Restart
Gordon Korman (2017)
“What if you woke up and couldn't remember being a terrible person — would you still be one?”
About Gordon Korman
Gordon Korman (born 1963) published his first novel at age fourteen and has written over 100 books for young readers. A Canadian-American author, Korman is known for his ability to write comedy that carries emotional and moral weight without becoming didactic. He developed Restart from his longstanding interest in identity and behavior — specifically the question of whether a person is the sum of their choices or the sum of their circumstances.
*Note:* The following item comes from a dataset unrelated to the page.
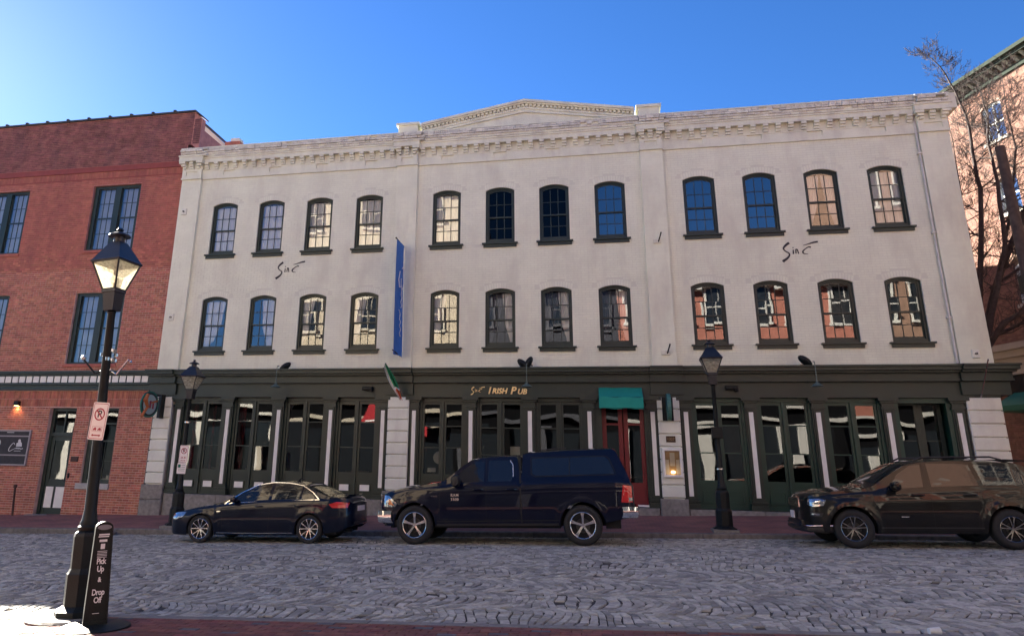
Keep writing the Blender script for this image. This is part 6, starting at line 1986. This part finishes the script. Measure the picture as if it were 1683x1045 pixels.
        mb.add(vs, [(i * w + j, (i + 1) * w + j, (i + 1) * w + j + 1, i * w + j + 1) for i in range(nx) for j in range(ny)])
        return build(name, mb, m, parent, smooth=True, angle=60)

def add_wheel(parent, x, y, z, R, width, rim_r, style, m_rim, side=-1, steer=0.0):
    """tyre with rounded shoulders, rim and spokes; side -1 faces the camera"""
    w = place("wheel", MB().lathe([(rim_r * 0.55, width * 0.1), (rim_r * 0.98, width * 0.12), (rim_r * 0.98, width * 0.9)], 24, (0, 0, 0), 'y').mesh("wheel", M['void']), parent, (x, y, z), (0, 0, steer + (0 if side < 0 else math.pi)))
    tp = [(rim_r * 0.96, width * 0.03), (rim_r + 0.012, 0.0), (rim_r + (R - rim_r) * 0.35, -0.012), (rim_r + (R - rim_r) * 0.75, -0.006), (R - 0.022, 0.008), (R - 0.006, 0.026), (R, 0.05), (R, width - 0.05), (R - 0.006, width - 0.026), (R - 0.03, width), (rim_r, width)]
    tb = MB().lathe(tp, 48, (0, 0, 0), 'y')
    ty = build("tyre", tb, M['tyre'], w, smooth=True, angle=50)
    rb = MB().lathe([(rim_r * 0.99, 0.004), (rim_r * 0.965, 0.0), (rim_r * 0.93, 0.006), (rim_r * 0.91, 0.03), (rim_r * 0.90, width * 0.6)], 40, (0, 0, 0), 'y')
    rb.lathe([(rim_r * 0.0, 0.035), (rim_r * 0.15, 0.035), (rim_r * 0.18, 0.05), (rim_r * 0.18, 0.12)], 20, (0, 0, 0), 'y')
    for k in range(5):
        a = 2 * math.pi * k / 5 + 0.3
        rb.lathe([(0.0, 0.030), (0.010, 0.032), (0.010, 0.05)], 6, (0.115 * rim_r / 0.24 * math.cos(a) * 0.55, 0, 0.115 * rim_r / 0.24 * math.sin(a) * 0.55), 'y')
    build("rim", rb, m_rim, w, smooth=True, angle=40)
    build("brake_disc", MB().lathe([(0.0, 0.10), (rim_r * 0.72, 0.10), (rim_r * 0.72, 0.12)], 24, (0, 0, 0), 'y'), flat("brake steel", (0.08, 0.08, 0.08), 0.4, 0.8, 0.0) if 'brake' not in M else M['brake'], w)
    n, w0, w1, twin = {'ten': (5, 0.034, 0.028, 0.30), 'five': (5, 0.055, 0.085, 0.0), 'fivetwin': (5, 0.034, 0.026, 0.20)}[style]
    for k in range(n):
        a0 = 2 * math.pi * k / n + math.pi / 2
        for dt in ((-twin, twin) if twin else (0,)):
            sb = MB()
            r0, r1 = rim_r * 0.13, rim_r * 0.955
            a1 = a0 + dt; as_ = a0 + dt * 0.35
            ca, sa = math.cos(a1), math.sin(a1)
            p0 = (r0 * math.cos(as_), r0 * math.sin(as_)); p1 = (r1 * ca, r1 * sa)
            dx, dz = p1[0] - p0[0], p1[1] - p0[1]; l = math.hypot(dx, dz); nx, nz = -dz / l, dx / l
            st = []
            for t, ww, yy in ((0, w0, 0.030), (0.5, (w0 + w1) / 2 * 0.85, 0.014), (0.85, w1, 0.008), (1.0, w1 * 1.25, 0.010)):
                c = (p0[0] + dx * t, p0[1] + dz * t)
                h = ww / 2
                st.append([(c[0] - nx * h, yy + 0.035, c[1] - nz * h), (c[0] - nx * h * 0.8, yy, c[1] - nz * h * 0.8), (c[0] + nx * h * 0.8, yy, c[1] + nz * h * 0.8), (c[0] + nx * h, yy + 0.035, c[1] + nz * h)])
            vs = [v for r in st for v in r]
            fs = []
            for i in range(3):
                for j in range(3): fs.append((i * 4 + j, i * 4 + j + 1, i * 4 + j + 5, i * 4 + j + 4))
            sb.add(vs, fs)
            build("spoke", sb, m_rim, w, smooth=True, angle=25)
    return w
M['brake'] = flat("brake steel", (0.08, 0.08, 0.08), 0.4, 0.8, 0.0)
def underbody(parent, B, z0=0.20):
    mb = MB()
    L_, h = B.L, B.half
    xs = [0.25]
    for xw in B.wheels: xs += [xw - B.Ra - 0.005, xw + B.Ra + 0.005]
    xs.append(L_ - 0.3)
    for a, b in zip(xs[0::2], xs[1::2]): mb.box(a, b, -h + 0.10, h - 0.10, z0, 0.55)
    mb.box(0.25, L_ - 0.3, -h + 0.34, h - 0.34, z0 + 0.04, 0.7)
    for xw in B.wheels:     # wheel housings, open towards the outside
        for sd in (-1, 1):
            n = 16
            vs = []
            for k in range(n + 1):
                a = math.pi * k / n
                X, Z = xw + (B.Ra + 0.004) * math.cos(a), B.zw + (B.Ra + 0.004) * math.sin(a)
                vs.append((X, sd * (B.W(X) - 0.03), Z)); vs.append((X, sd * (h - 0.36), Z))
            mb.add(vs, [(2 * k, 2 * k + 1, 2 * k + 3, 2 * k + 2) for k in range(n)])
    return build("underbody", mb, M['void'], parent)
def side_both(fn):
    for sd in (-1, 1): fn(sd)

SL = 0.0285      # the street's climb, followed by each parked car
def park(name, label, cat, x0, y_near, half, L):
    xm = x0
    z0 = z_road(x0 + L * 0.2, y_near + 0.1); z1 = z_road(x0 + L * 0.8, y_near + 0.1)
    sl = (z1 - z0) / (L * 0.6)
    t = thing(name, label, cat, (x0, y_near + half, z_road(x0 + L / 2, y_near + 0.1) - sl * L / 2 + 0.004), None, (0, -math.atan(sl), 0))
    return t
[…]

Korman has said in interviews that he wanted to write a book that took the bully's perspective seriously without excusing the bullying, a balance he considered the hardest challenge of his career.
Life → Text Connections
How Gordon Korman's real experiences shaped specific elements of Restart.
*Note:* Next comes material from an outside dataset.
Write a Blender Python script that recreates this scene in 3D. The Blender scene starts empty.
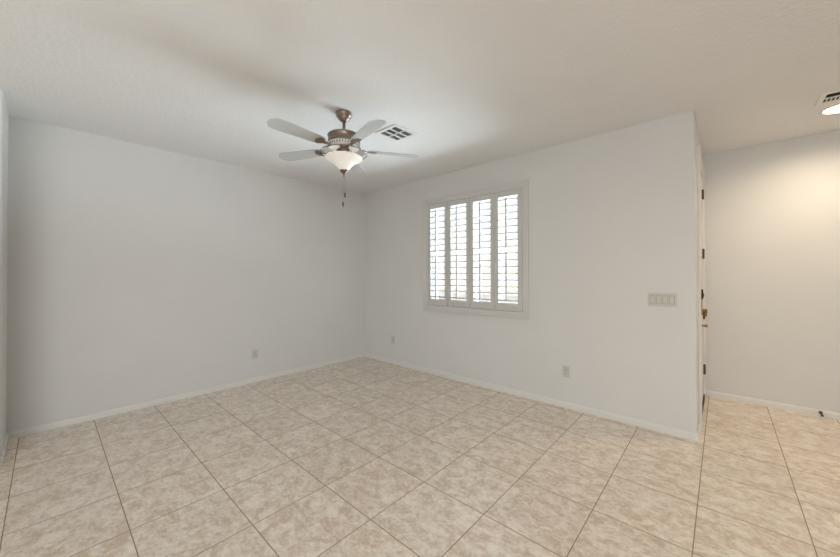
import bpy, bmesh, math, random
from mathutils import Matrix, Vector
random.seed(7)
SC = bpy.context.scene
COL = SC.collection
PI = math.pi
R = math.radians

# ---------------------------------------------------------------- camera
F_PX, YAW, PITCH, ROLL, EYE, SX, SY = 335.40, .7275, .0076, -.0030, 1.3838, 3.40, -6.96
fw = Vector((-math.sin(YAW), math.cos(YAW), 0)); rt = Vector((math.cos(YAW), math.sin(YAW), 0)); up = Vector((0, 0, 1))
f2 = fw * math.cos(PITCH) + up * math.sin(PITCH); u1 = up * math.cos(PITCH) - fw * math.sin(PITCH)
r2 = rt * math.cos(ROLL) + u1 * math.sin(ROLL); u2 = u1 * math.cos(ROLL) - rt * math.sin(ROLL)
cam = bpy.data.cameras.new('camera'); camo = bpy.data.objects.new('camera', cam); COL.objects.link(camo)
cam.sensor_width = 36; cam.lens = F_PX * 36 / 840; cam.clip_start = .02
cam.shift_x = -SX / 840; cam.shift_y = SY / 840
m = Matrix((r2, u2, -f2)).transposed().to_4x4(); m.translation = (0, 0, EYE)
camo.matrix_world = m
SC.camera = camo

# ---------------------------------------------------------------- colour management, sky, lights
vs = SC.view_settings
vs.view_transform = 'Standard'; vs.look = 'None'; vs.gamma = 1; vs.use_curve_mapping = False
vs.exposure = 0.18
world = bpy.data.worlds.new('sky'); SC.world = world; world.use_nodes = True
wn = world.node_tree.nodes; wl = world.node_tree.links
sky = wn.new('ShaderNodeTexSky'); sky.sky_type = 'NISHITA'; sky.sun_disc = False
sky.sun_elevation = R(50); sky.sun_rotation = R(200)
hs = wn.new('ShaderNodeHueSaturation'); hs.inputs['Saturation'].default_value = .25   # hazy, nearly white sky
wl.new(sky.outputs[0], hs.inputs['Color']); wl.new(hs.outputs[0], wn['Background'].inputs[0]); wn['Background'].inputs[1].default_value = .19


def area(name, loc, target, sx, sy, power, col, spread=180):
    l = bpy.data.lights.new(name, 'AREA'); l.shape = 'RECTANGLE'; l.size = sx; l.size_y = sy
    l.energy = power; l.color = col; l.spread = R(spread)
    o = bpy.data.objects.new(name, l); COL.objects.link(o); o.location = loc
    o.rotation_euler = (Vector(target) - Vector(loc)).to_track_quat('-Z', 'Y').to_euler()
    return o


COOL = (.90, .96, 1.0)
# added fill from an unseen rear opening of the living area behind the camera
area('fill_south', (-.6, -5.05, 1.3), (-.6, 0, 1.25), 4.6, 2.3, 8, COOL)
# low sun through that opening: a sunny patch on the living area floor lights the ceiling from below
sl = bpy.data.lights.new('sun', 'SUN'); sl.energy = 2.4; sl.angle = R(.6); sl.color = (1, .98, .95)
so = bpy.data.objects.new('sun', sl); COL.objects.link(so); so.location = (0, -8, 6)
so.rotation_euler = Vector((.12, math.cos(R(40)), -math.sin(R(40)))).to_track_quat('-Z', 'Y').to_euler()
# added fill from the unseen east side, mainly to brighten the left wall
area('fill_east', (3.44, -2.4, 1.5), (0, -1.4, 1.3), 3.0, 1.6, 114, (.95, .985, 1.0))
# daylight bounced off the sunny patio, up through the shutters
area('daylight_patio', (-1.2, 8.7, .02), (-1.2, 8.7, 2), 4.2, 5.0, 3700, (.78, .92, 1.0))
area('daylight_porch', (-2.6, 5.4, .02), (-2.6, 5.4, 2), 3.4, 1.2, 170, (.76, .92, 1.0))

# ---------------------------------------------------------------- materials


def mat(name, col, rough=.5, metal=0, **kw):
    m = bpy.data.materials.new(name); m.use_nodes = True
    b = m.node_tree.nodes['Principled BSDF']
    b.inputs['Base Color'].default_value = (*col, 1); b.inputs['Roughness'].default_value = rough
    b.inputs['Metallic'].default_value = metal
    for k, v in kw.items():
        b.inputs[k.replace('_', ' ')].default_value = v
    return m


def textured(m, scale, strength, dist=.002, detail=3, colvar=0.0, voronoi=False):
    """fine relief (and a little tone variation) from object-space noise"""
    nt = m.node_tree; n = nt.nodes; l = nt.links; b = n['Principled BSDF']
    tc = n.new('ShaderNodeTexCoord'); no = n.new('ShaderNodeTexNoise')
    no.inputs['Scale'].default_value = scale; no.inputs['Detail'].default_value = detail
    l.new(tc.outputs['Object'], no.inputs['Vector'])
    bu = n.new('ShaderNodeBump'); bu.inputs['Strength'].default_value = strength; bu.inputs['Distance'].default_value = dist
    l.new(no.outputs[0], bu.inputs['Height']); l.new(bu.outputs[0], b.inputs['Normal'])
    if colvar:
        c = b.inputs['Base Color'].default_value[:3]
        n2 = n.new('ShaderNodeTexNoise'); n2.inputs['Scale'].default_value = 2.2; n2.inputs['Detail'].default_value = 4
        l.new(tc.outputs['Object'], n2.inputs['Vector'])
        rp = n.new('ShaderNodeValToRGB')
        rp.color_ramp.elements[0].position = .3; rp.color_ramp.elements[1].position = .7
        rp.color_ramp.elements[0].color = (*[v * (1 - colvar) for v in c], 1)
        rp.color_ramp.elements[1].color = (*[min(1, v * (1 + colvar)) for v in c], 1)
        l.new(n2.outputs[0], rp.inputs[0]); l.new(rp.outputs[0], b.inputs['Base Color'])
    return m


M = {}
M['wall'] = textured(mat('wall_paint', (.72, .71, .69), .85), 55, .35, .0025, 3, .012)
M['ceiling'] = textured(mat('ceiling_paint', (.86, .855, .845), .9), 38, .8, .004, 4, .012)
M['trim'] = textured(mat('trim_paint', (.77, .75, .71), .45), 30, .08, .001)
M['door'] = textured(mat('door_paint', (.75, .725, .68), .4), 30, .06, .001)
M['shutter'] = textured(mat('shutter_paint_shaded', (.62, .605, .58), .5), 30, .05, .001)  # shade in the colour: darker than the frame to dim the lit louver undersides
M['shutter_frame'] = textured(mat('shutter_frame_paint', (.69, .675, .645), .42), 30, .05, .001)
M['plate'] = textured(mat('plate_plastic', (.60, .58, .53), .35), 60, .02, .0005)
M['plate_dark'] = textured(mat('plate_slot', (.10, .09, .08), .6), 60, .02, .0005)
M['vent'] = textured(mat('vent_enamel', (.86, .855, .84), .4), 60, .02, .0005)
M['duct'] = textured(mat('duct_dark', (.30, .30, .31), .8), 20, .05, .001)
M['duct_brown'] = textured(mat('duct_brown', (.055, .038, .028), .8), 20, .05, .001)
M['nickel'] = textured(mat('brushed_nickel', (.27, .215, .175), .36, .85), 90, .08, .0005)
M['bronze'] = textured(mat('fitter_bronze', (.20, .14, .095), .38, .8), 90, .08, .0005)
M['blade'] = textured(mat('blade_whitewash', (.60, .61, .61), .55), 14, .05, .001, 3, .03)
M['brass'] = textured(mat('antique_brass', (.34, .22, .08), .35, .9), 90, .05, .0005)
M['hinge'] = textured(mat('hinge_bronze', (.16, .105, .06), .42, .8), 90, .05, .0005)
M['black'] = textured(mat('black_plastic', (.008, .007, .007), .7), 60, .02, .0005)
M['sweep'] = textured(mat('door_sweep', (.07, .022, .012), .7), 60, .05, .0005)
M['rubber'] = textured(mat('rubber', (.03, .028, .025), .7), 60, .02, .0005)
M['alu'] = textured(mat('window_vinyl', (.75, .75, .74), .4), 60, .02, .0005)
M['concrete'] = textured(mat('patio_concrete', (.62, .59, .54), .9), 12, .3, .003, 5, .05)
M['stucco'] = textured(mat('stucco', (.70, .64, .56), .95), 30, .5, .004, 4, .03)

g = mat('clear_glass', (1, 1, 1), .02); g.node_tree.nodes['Principled BSDF'].inputs['Transmission Weight'].default_value = 1
g.node_tree.nodes['Principled BSDF'].inputs['IOR'].default_value = 1.45; M['glass'] = g
g = mat('pane_glass', (1, 1, 1), 0); nt = g.node_tree
tr = nt.nodes.new('ShaderNodeBsdfTransparent'); gl = nt.nodes.new('ShaderNodeBsdfGlossy'); gl.inputs['Roughness'].default_value = .02
mx = nt.nodes.new('ShaderNodeMixShader'); mx.inputs[0].default_value = .06
nt.links.new(tr.outputs[0], mx.inputs[1]); nt.links.new(gl.outputs[0], mx.inputs[2])
nt.links.new(mx.outputs[0], nt.nodes['Material Output'].inputs[0]); M['pane'] = g
# frosted bowl: milky glass, softly lit from within by its bulbs
g = mat('frosted_glass', (.92, .91, .89), .35)
b = g.node_tree.nodes['Principled BSDF']; b.inputs['Transmission Weight'].default_value = .35
b.inputs['Emission Color'].default_value = (1, .93, .80, 1); b.inputs['Emission Strength'].default_value = .14
textured(g, 18, .12, .002); M['frost'] = g
g = mat('lamp_lens', (.9, .87, .8), .4); b = g.node_tree.nodes['Principled BSDF']
b.inputs['Emission Color'].default_value = (1, .88, .66, 1); b.inputs['Emission Strength'].default_value = 6; M['lens'] = g

# floor: 18 inch ceramic tiles, mottled beige, tan grout
T, GX, GY = .4572, -.577, 2.134
fm = bpy.data.materials.new('floor_tile'); fm.use_nodes = True
n = fm.node_tree.nodes; l = fm.node_tree.links; b = n['Principled BSDF']
tc = n.new('ShaderNodeTexCoord'); sep = n.new('ShaderNodeSeparateXYZ'); l.new(tc.outputs['Object'], sep.inputs[0])


def mth(op, a, bb=None, c=None):
    q = n.new('ShaderNodeMath'); q.operation = op
    for i, v in enumerate((a, bb, c)):
        if v is None: continue
        if isinstance(v, (int, float)): q.inputs[i].default_value = v
        else: l.new(v, q.inputs[i])
    return q.outputs[0]


ux = mth('DIVIDE', mth('SUBTRACT', sep.outputs[0], GX), T); uy = mth('DIVIDE', mth('SUBTRACT', sep.outputs[1], GY), T)
dx = mth('ABSOLUTE', mth('SUBTRACT', mth('FRACT', mth('ADD', ux, .5)), .5))
dy = mth('ABSOLUTE', mth('SUBTRACT', mth('FRACT', mth('ADD', uy, .5)), .5))
dm = mth('MINIMUM', dx, dy)
gr = n.new('ShaderNodeMapRange'); gr.inputs[1].default_value = .0035; gr.inputs[2].default_value = .007
gr.inputs[3].default_value = 1; gr.inputs[4].default_value = 0; l.new(dm, gr.inputs[0])
cid = n.new('ShaderNodeCombineXYZ'); l.new(mth('FLOOR', ux), cid.inputs[0]); l.new(mth('FLOOR', uy), cid.inputs[1])
wnz = n.new('ShaderNodeTexWhiteNoise'); wnz.noise_dimensions = '3D'; l.new(cid.outputs[0], wnz.inputs['Vector'])
sc_ = n.new('ShaderNodeVectorMath'); sc_.operation = 'SCALE'; l.new(wnz.outputs['Color'], sc_.inputs[0]); sc_.inputs['Scale'].default_value = 40
ad = n.new('ShaderNodeVectorMath'); ad.operation = 'ADD'; l.new(tc.outputs['Object'], ad.inputs[0]); l.new(sc_.outputs[0], ad.inputs[1])
mp = n.new('ShaderNodeMapping'); mp.inputs['Scale'].default_value = (.88, 1.12, 1); l.new(ad.outputs[0], mp.inputs[0])
n1 = n.new('ShaderNodeTexNoise'); n1.inputs['Scale'].default_value = 13; n1.inputs['Detail'].default_value = 8; n1.inputs['Roughness'].default_value = .68
n1.inputs['Distortion'].default_value = .5
l.new(mp.outputs[0], n1.inputs['Vector'])
n2 = n.new('ShaderNodeTexNoise'); n2.inputs['Scale'].default_value = 48; n2.inputs['Detail'].default_value = 6; n2.inputs['Roughness'].default_value = .7
l.new(mp.outputs[0], n2.inputs['Vector'])
mixf = mth('ADD', mth('MULTIPLY', n1.outputs[0], .6), mth('MULTIPLY', n2.outputs[0], .4))
rp = n.new('ShaderNodeValToRGB'); e = rp.color_ramp.elements
e[0].position = .415; e[0].color = (.655, .525, .395, 1); e[1].position = .585; e[1].color = (.93, .855, .76, 1)
e2 = rp.color_ramp.elements.new(.5); e2.color = (.80, .70, .59, 1)
l.new(mixf, rp.inputs[0])
tv = n.new('ShaderNodeMix'); tv.data_type = 'RGBA'; tv.blend_type = 'MULTIPLY'; tv.inputs[0].default_value = 1
l.new(rp.outputs[0], tv.inputs[6])
vv = mth('ADD', mth('MULTIPLY', wnz.outputs['Value'], .07), .965)
cv = n.new('ShaderNodeCombineColor'); [l.new(vv, cv.inputs[i]) for i in range(3)]; l.new(cv.outputs[0], tv.inputs[7])
gm = n.new('ShaderNodeMix'); gm.data_type = 'RGBA'; l.new(gr.outputs[0], gm.inputs[0]); l.new(tv.outputs[2], gm.inputs[6])
gm.inputs[7].default_value = (.30, .195, .11, 1); l.new(gm.outputs[2], b.inputs['Base Color'])
l.new(mth('ADD', mth('MULTIPLY', gr.outputs[0], .4), .30), b.inputs['Roughness'])
b.inputs['Specular IOR Level'].default_value = .85
bu = n.new('ShaderNodeBump'); bu.inputs['Strength'].default_value = .35; bu.inputs['Distance'].default_value = .003
l.new(mth('SUBTRACT', mth('MULTIPLY', mixf, .25), gr.outputs[0]), bu.inputs['Height']); l.new(bu.outputs[0], b.inputs['Normal'])
M['floor'] = fm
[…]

Korman published his first novel at 14, giving him an unusual perspective on how adolescents process identity and social pressure
The novel's psychological precision about middle school dynamics — the specific mechanics of how popularity works, how bullying operates, and how friendships form — reflects decades of observing and writing about this age group
Korman doesn't write about middle school from adult memory. He's been writing about it continuously since he was living it, giving his portrayal an immediacy that adult authors rarely achieve.
Korman has written over 100 books, primarily humorous fiction, and Restart represents a deliberate turn toward more serious themes
The novel maintains Korman's characteristic accessibility and readability while tackling moral questions about responsibility, forgiveness, and identity that are genuinely complex
Korman's comedic background means he never lets the moral weight crush the story. Restart is a serious book that remains readable and engaging, which is why it works for reluctant readers discussing difficult themes.
Korman has spoken about being bullied as a child and wanting to understand bullying from the perpetrator's side
Chase is neither demonized nor excused — he's rendered as a complex person who did terrible things and now has the chance to be different
The empathy Korman extends to Chase comes from genuine curiosity about why people become cruel, not from moral relativism. The novel takes bullying seriously precisely because it takes the bully seriously.
Historical Era
2010s suburban America — cyberbullying awareness, social media documentation, restorative justice movement in schools
How the Era Shapes the Book
The novel exists in a cultural moment when bullying is taken seriously as a systemic problem rather than a character-building experience. The YouTube video of Chase's bullying reflects the reality that modern cruelty leaves digital evidence — you can't deny what's on camera. The restorative justice themes align with contemporary educational approaches that ask whether punishment alone addresses the root causes of harmful behavior.